**WORK TO COMPLETE:**
Write out all of the data without omission, exactly as shown.

○ ○ ○ ○

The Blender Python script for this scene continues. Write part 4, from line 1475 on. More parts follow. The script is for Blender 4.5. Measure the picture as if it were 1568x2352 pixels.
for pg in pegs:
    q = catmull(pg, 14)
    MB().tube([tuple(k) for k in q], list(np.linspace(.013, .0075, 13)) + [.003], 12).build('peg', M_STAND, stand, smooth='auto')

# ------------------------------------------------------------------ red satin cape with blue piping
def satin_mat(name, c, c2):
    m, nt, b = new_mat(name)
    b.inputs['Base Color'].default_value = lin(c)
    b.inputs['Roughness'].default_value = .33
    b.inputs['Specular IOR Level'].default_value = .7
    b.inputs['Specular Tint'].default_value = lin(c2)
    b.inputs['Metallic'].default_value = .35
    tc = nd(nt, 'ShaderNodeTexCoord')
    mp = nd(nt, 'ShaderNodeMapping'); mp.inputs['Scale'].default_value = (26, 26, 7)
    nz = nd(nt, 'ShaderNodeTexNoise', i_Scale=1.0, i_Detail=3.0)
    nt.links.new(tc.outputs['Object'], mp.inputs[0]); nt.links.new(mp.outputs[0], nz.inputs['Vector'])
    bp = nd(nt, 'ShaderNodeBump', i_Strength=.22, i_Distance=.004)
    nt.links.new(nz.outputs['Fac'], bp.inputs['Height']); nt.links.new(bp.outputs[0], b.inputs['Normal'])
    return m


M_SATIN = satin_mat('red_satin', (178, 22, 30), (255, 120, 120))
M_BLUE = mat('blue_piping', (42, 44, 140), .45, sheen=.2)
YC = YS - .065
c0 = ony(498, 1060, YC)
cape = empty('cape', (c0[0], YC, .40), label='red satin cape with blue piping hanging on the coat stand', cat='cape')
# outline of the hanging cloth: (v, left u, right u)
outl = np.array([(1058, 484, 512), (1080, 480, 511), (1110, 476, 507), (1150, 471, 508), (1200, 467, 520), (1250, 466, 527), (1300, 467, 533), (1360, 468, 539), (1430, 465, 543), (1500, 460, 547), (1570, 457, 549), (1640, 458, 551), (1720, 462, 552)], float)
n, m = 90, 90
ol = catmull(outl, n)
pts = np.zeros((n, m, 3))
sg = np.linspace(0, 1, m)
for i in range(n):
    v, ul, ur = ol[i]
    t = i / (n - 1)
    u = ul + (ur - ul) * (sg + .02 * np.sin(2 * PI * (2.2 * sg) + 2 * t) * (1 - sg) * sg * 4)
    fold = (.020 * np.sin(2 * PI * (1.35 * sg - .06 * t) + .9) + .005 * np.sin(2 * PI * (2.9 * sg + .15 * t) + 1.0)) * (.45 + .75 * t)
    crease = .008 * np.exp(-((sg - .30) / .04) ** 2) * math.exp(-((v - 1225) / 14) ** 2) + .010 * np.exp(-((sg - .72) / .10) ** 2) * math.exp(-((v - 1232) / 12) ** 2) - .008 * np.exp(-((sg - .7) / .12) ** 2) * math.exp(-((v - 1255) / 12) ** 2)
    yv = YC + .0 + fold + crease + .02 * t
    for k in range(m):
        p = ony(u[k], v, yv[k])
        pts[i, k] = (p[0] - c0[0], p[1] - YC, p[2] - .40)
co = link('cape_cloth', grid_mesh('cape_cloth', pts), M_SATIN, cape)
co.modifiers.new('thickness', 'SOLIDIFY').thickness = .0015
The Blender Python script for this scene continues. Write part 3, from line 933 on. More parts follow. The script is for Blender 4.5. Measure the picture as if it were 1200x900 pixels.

○ ○ ○ ○

**RESPONSE TO THIS TASK:**
The Blender Python script for this scene continues. Write part 4, from line 1475 on. More parts follow. The script is for Blender 4.5. Measure the picture as if it were 1568x2352 pixels.
for pg in pegs:
    q = catmull(pg, 14)
    MB().tube([tuple(k) for k in q], list(np.linspace(.013, .0075, 13)) + [.003], 12).build('peg', M_STAND, stand, smooth='auto')

# ------------------------------------------------------------------ red satin cape with blue piping
def satin_mat(name, c, c2):
    m, nt, b = new_mat(name)
    b.inputs['Base Color'].default_value = lin(c)
    b.inputs['Roughness'].default_value = .33
    b.inputs['Specular IOR Level'].default_value = .7
    b.inputs['Specular Tint'].default_value = lin(c2)
    b.inputs['Metallic'].default_value = .35
    tc = nd(nt, 'ShaderNodeTexCoord')
    mp = nd(nt, 'ShaderNodeMapping'); mp.inputs['Scale'].default_value = (26, 26, 7)
    nz = nd(nt, 'ShaderNodeTexNoise', i_Scale=1.0, i_Detail=3.0)
    nt.links.new(tc.outputs['Object'], mp.inputs[0]); nt.links.new(mp.outputs[0], nz.inputs['Vector'])
    bp = nd(nt, 'ShaderNodeBump', i_Strength=.22, i_Distance=.004)
    nt.links.new(nz.outputs['Fac'], bp.inputs['Height']); nt.links.new(bp.outputs[0], b.inputs['Normal'])
    return m


M_SATIN = satin_mat('red_satin', (178, 22, 30), (255, 120, 120))
M_BLUE = mat('blue_piping', (42, 44, 140), .45, sheen=.2)
YC = YS - .065
c0 = ony(498, 1060, YC)
cape = empty('cape', (c0[0], YC, .40), label='red satin cape with blue piping hanging on the coat stand', cat='cape')
# outline of the hanging cloth: (v, left u, right u)
outl = np.array([(1058, 484, 512), (1080, 480, 511), (1110, 476, 507), (1150, 471, 508), (1200, 467, 520), (1250, 466, 527), (1300, 467, 533), (1360, 468, 539), (1430, 465, 543), (1500, 460, 547), (1570, 457, 549), (1640, 458, 551), (1720, 462, 552)], float)
n, m = 90, 90
ol = catmull(outl, n)
pts = np.zeros((n, m, 3))
sg = np.linspace(0, 1, m)
for i in range(n):
    v, ul, ur = ol[i]
    t = i / (n - 1)
    u = ul + (ur - ul) * (sg + .02 * np.sin(2 * PI * (2.2 * sg) + 2 * t) * (1 - sg) * sg * 4)
    fold = (.020 * np.sin(2 * PI * (1.35 * sg - .06 * t) + .9) + .005 * np.sin(2 * PI * (2.9 * sg + .15 * t) + 1.0)) * (.45 + .75 * t)
    crease = .008 * np.exp(-((sg - .30) / .04) ** 2) * math.exp(-((v - 1225) / 14) ** 2) + .010 * np.exp(-((sg - .72) / .10) ** 2) * math.exp(-((v - 1232) / 12) ** 2) - .008 * np.exp(-((sg - .7) / .12) ** 2) * math.exp(-((v - 1255) / 12) ** 2)
    yv = YC + .0 + fold + crease + .02 * t
    for k in range(m):
        p = ony(u[k], v, yv[k])
        pts[i, k] = (p[0] - c0[0], p[1] - YC, p[2] - .40)
co = link('cape_cloth', grid_mesh('cape_cloth', pts), M_SATIN, cape)
co.modifiers.new('thickness', 'SOLIDIFY').thickness = .0015
The Blender Python script for this scene continues. Write part 3, from line 933 on. More parts follow. The script is for Blender 4.5. Measure the picture as if it were 1200x900 pixels.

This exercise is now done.